Sampling and Remote Estimation for the Ornstein-Uhlenbeck Process Through Queues: Age of Information and Beyond

Abstract

Recently, a connection between the age of information and remote estimation error was found in a sampling problem of Wiener processes: If the sampler has no knowledge of the signal being sampled, the optimal sampling strategy is to minimize the age of information; however, by exploiting causal knowledge of the signal values, it is possible to achieve a smaller estimation error. In this paper, we generalize the previous study by investigating a problem of sampling a stationary Gauss-Markov process named the Ornstein-Uhlenbeck (OU) process, where we aim to find useful insights for solving the problems of sampling more general signals. The optimal sampling problem is formulated as a constrained continuous-time Markov decision process (MDP) with an uncountable state space. We provide an exact solution to this MDP: The optimal sampling policy is a threshold policy on instantaneous estimation error and the threshold is found. Further, if the sampler has no knowledge of the OU process, the optimal sampling problem reduces to an MDP for minimizing a nonlinear age of information metric. The age-optimal sampling policy is a threshold policy on expected estimation error and the threshold is found.
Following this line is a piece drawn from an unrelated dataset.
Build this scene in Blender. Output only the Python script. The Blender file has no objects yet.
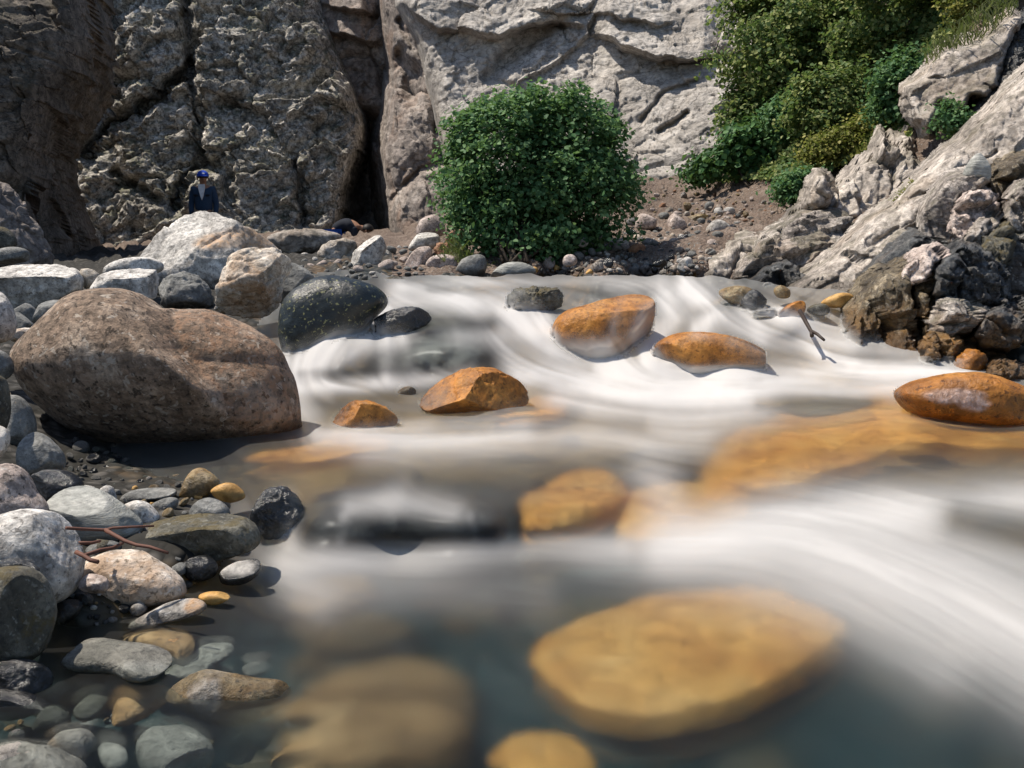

In both problems, the optimal sampling policies can be computed by low-complexity algorithms (e.g., bisection search and Newton’s method), and the curse of dimensionality is circumvented. These results hold for (i) general service time distributions of the queueing server and (ii) sampling problems both with and without a sampling rate constraint. Numerical results are provided to compare different sampling policies.